Hoping to return to the state capital, this time as a lawmaker, former state legislative aide Charlie Justice was leading St. Petersburg City Council member Bob Kersteen late Tuesday in the race for House District 53.

Justice, 32, is seeking the seat being vacated by his former boss, Democrat Rep. Lars Hafner, who was elected 12 years ago. Hafner is leaving because of term limits.

Justice had a comfortable lead over Kersteen, who has held that post for five years.

With 80 percent of the precincts reporting, Justice had 55.8 percent of the votes and Kersteen had 44.2 percent.

"We're feeling pretty good," said Justice, who hadn't seen exactly which precincts had been counted. But "we feel very confident and very good that this is going to continue," he said.

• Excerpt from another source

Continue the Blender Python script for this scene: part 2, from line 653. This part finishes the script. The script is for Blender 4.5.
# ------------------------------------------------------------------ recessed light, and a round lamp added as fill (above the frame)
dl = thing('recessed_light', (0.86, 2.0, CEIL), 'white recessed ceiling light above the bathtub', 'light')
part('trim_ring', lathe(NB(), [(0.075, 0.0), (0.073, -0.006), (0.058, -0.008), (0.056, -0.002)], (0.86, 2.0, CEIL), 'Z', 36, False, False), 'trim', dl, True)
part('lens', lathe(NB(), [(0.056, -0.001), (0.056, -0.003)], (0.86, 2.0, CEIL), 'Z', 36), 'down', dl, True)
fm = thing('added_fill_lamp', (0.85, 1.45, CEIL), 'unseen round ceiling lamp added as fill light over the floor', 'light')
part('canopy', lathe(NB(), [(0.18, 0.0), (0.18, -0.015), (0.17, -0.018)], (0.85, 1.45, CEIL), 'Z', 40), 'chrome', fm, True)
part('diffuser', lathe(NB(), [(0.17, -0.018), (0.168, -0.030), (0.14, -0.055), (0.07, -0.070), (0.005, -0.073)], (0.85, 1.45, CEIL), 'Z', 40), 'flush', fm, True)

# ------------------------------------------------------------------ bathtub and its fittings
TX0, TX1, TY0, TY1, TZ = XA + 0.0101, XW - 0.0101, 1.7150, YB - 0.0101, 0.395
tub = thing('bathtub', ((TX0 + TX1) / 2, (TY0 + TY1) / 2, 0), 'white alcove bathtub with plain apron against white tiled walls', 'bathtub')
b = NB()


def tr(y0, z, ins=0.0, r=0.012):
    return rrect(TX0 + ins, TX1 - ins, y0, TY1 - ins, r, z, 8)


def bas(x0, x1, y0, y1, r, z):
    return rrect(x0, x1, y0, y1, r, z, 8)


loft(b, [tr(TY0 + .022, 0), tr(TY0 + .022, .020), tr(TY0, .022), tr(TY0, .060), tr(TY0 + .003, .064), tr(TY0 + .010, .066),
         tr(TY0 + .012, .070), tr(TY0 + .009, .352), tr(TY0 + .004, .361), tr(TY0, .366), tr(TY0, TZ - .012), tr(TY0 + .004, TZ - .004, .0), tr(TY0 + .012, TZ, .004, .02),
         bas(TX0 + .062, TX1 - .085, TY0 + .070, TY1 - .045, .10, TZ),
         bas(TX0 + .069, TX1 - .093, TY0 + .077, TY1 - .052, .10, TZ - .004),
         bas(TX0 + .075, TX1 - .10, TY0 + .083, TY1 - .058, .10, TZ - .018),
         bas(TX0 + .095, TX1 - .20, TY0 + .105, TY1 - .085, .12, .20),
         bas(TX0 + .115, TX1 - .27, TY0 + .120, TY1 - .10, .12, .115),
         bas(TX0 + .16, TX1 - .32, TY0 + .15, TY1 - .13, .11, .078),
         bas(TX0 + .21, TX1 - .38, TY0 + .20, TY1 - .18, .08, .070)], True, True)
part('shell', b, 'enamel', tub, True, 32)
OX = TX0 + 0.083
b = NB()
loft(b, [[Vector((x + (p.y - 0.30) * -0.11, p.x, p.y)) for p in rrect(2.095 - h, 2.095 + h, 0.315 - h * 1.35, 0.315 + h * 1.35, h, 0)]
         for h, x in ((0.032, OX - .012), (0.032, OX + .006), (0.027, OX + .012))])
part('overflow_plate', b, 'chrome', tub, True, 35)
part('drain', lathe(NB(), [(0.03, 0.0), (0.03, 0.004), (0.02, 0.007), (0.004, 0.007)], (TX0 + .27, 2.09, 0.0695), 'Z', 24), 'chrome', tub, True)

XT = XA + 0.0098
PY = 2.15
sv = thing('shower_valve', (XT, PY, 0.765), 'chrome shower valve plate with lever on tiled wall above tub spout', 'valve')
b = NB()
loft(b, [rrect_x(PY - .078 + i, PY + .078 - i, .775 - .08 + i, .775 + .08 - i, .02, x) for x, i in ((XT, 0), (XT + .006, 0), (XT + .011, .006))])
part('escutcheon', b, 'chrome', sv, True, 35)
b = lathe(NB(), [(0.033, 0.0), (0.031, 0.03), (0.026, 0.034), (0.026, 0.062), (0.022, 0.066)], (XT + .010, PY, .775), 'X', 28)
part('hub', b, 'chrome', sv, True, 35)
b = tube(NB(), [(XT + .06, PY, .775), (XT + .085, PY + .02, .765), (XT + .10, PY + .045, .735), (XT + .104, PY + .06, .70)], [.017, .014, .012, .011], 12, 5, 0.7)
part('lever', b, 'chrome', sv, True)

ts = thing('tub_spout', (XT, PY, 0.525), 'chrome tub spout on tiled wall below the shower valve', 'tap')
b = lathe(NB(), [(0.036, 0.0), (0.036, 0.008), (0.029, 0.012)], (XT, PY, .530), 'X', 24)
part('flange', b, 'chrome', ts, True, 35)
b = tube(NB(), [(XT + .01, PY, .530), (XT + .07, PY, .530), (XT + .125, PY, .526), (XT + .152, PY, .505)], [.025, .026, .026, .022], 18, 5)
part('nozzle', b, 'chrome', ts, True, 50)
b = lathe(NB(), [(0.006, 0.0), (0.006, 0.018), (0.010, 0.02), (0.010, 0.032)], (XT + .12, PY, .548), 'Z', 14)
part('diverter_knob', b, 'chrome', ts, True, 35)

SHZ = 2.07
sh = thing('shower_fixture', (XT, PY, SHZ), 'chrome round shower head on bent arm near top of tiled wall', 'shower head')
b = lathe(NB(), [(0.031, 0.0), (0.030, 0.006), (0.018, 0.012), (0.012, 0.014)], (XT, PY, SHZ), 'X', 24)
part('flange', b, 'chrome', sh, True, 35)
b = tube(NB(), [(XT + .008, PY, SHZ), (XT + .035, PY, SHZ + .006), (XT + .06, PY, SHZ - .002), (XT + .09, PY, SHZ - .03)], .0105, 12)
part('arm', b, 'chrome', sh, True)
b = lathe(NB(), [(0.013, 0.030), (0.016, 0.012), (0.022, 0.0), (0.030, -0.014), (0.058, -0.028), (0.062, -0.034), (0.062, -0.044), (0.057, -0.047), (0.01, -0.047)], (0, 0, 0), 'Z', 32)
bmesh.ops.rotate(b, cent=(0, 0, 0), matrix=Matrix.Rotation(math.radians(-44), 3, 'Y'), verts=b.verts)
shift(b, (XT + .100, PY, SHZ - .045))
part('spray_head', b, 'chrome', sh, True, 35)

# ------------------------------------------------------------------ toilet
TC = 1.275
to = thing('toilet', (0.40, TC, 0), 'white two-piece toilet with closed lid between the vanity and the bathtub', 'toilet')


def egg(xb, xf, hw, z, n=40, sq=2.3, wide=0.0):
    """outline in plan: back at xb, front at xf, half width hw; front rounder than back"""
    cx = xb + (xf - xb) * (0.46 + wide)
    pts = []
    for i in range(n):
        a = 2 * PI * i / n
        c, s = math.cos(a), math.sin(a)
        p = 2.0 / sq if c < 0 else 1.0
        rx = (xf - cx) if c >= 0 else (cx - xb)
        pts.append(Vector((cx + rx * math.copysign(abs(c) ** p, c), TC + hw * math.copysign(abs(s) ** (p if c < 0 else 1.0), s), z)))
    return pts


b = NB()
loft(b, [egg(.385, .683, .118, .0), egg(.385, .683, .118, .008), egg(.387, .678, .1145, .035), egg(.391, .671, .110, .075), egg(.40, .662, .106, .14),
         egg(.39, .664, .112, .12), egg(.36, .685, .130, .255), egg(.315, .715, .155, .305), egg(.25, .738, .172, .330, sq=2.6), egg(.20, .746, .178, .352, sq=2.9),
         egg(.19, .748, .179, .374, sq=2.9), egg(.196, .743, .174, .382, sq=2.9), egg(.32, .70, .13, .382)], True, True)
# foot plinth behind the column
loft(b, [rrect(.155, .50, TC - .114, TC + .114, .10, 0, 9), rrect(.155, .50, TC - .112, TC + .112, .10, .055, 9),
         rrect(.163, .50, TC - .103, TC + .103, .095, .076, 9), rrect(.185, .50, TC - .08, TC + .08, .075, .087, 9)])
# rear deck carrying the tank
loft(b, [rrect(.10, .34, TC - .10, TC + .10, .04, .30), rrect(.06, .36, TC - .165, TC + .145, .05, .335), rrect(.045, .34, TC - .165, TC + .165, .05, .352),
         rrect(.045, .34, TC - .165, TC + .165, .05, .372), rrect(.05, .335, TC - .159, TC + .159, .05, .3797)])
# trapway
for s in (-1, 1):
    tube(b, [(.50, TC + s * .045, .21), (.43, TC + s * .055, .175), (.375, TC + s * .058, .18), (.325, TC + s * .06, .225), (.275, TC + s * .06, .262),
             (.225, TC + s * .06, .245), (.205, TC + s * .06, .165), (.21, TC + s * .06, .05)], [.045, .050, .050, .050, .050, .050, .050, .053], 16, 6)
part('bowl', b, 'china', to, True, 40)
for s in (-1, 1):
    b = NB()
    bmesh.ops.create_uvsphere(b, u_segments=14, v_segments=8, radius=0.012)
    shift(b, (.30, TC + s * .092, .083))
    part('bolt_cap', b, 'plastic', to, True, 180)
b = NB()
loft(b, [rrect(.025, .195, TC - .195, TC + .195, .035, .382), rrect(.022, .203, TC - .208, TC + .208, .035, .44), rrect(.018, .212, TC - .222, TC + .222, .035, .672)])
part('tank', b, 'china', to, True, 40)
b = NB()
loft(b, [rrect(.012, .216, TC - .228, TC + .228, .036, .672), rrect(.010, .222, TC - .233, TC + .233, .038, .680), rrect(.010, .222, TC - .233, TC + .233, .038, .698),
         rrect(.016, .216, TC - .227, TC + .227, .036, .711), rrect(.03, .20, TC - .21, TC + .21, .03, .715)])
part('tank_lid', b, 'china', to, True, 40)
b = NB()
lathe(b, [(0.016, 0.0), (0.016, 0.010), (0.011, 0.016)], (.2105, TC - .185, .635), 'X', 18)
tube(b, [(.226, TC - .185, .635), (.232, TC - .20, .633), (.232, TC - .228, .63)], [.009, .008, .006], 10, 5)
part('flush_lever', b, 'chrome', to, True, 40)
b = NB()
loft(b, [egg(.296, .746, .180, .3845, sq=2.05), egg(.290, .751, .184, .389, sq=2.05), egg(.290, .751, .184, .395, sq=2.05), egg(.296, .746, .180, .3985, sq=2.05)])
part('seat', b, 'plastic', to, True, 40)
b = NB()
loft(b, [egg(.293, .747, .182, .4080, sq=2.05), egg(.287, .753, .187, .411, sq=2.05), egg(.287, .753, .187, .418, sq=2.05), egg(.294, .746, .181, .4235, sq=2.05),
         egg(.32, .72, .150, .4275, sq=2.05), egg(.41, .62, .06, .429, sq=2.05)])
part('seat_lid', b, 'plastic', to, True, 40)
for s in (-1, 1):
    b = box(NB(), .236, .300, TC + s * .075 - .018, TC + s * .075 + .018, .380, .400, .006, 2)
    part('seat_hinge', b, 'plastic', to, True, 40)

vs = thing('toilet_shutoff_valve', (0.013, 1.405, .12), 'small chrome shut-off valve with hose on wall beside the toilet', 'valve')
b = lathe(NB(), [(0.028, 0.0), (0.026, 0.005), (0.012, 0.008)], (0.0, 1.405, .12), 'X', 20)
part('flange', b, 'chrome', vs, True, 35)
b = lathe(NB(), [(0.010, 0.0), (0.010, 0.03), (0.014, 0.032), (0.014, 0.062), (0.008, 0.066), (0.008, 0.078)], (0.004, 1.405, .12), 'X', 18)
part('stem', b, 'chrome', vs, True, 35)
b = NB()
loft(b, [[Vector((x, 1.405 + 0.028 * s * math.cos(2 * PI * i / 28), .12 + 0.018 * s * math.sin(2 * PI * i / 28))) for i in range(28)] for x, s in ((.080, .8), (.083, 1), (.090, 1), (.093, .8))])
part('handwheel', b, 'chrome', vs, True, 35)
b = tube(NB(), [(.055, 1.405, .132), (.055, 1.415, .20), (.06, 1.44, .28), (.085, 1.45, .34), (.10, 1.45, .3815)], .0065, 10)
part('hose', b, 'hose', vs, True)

Justice, a project coordinator at the University of South Florida, St. Petersburg campus, has said all along that he gained firsthand experience of state-level public service as Hafner's aide for five years.

"One of the things that we've talked about is who is prepared to go to Tallahassee and be effective from day one," Justice said. "It's been a year of true grass-roots hard work. We've just been pounding the pavement and tonight it looks like they're responding."

The district includes west St. Petersburg, parts of Gulfport, Largo, South Pasadena and Seminole. State representatives serve two-year terms and earn $27,900 annually.

Justice has said he wants to reduce class sizes, implement programs for recruiting and retaining more caring teachers, make prescription drugs more affordable, protect environmentally sensitive areas such as Clam Bayou and prevent the state from selling public records. He does not support vouchers, the system that allows public money to be used to send children to private schools.

Kersteen, 63, also had touted his experience as an elected official.

Kersteen had said he wanted to make health care affordable and find better ways to pay for programs such as child protective services. He supports vouchers.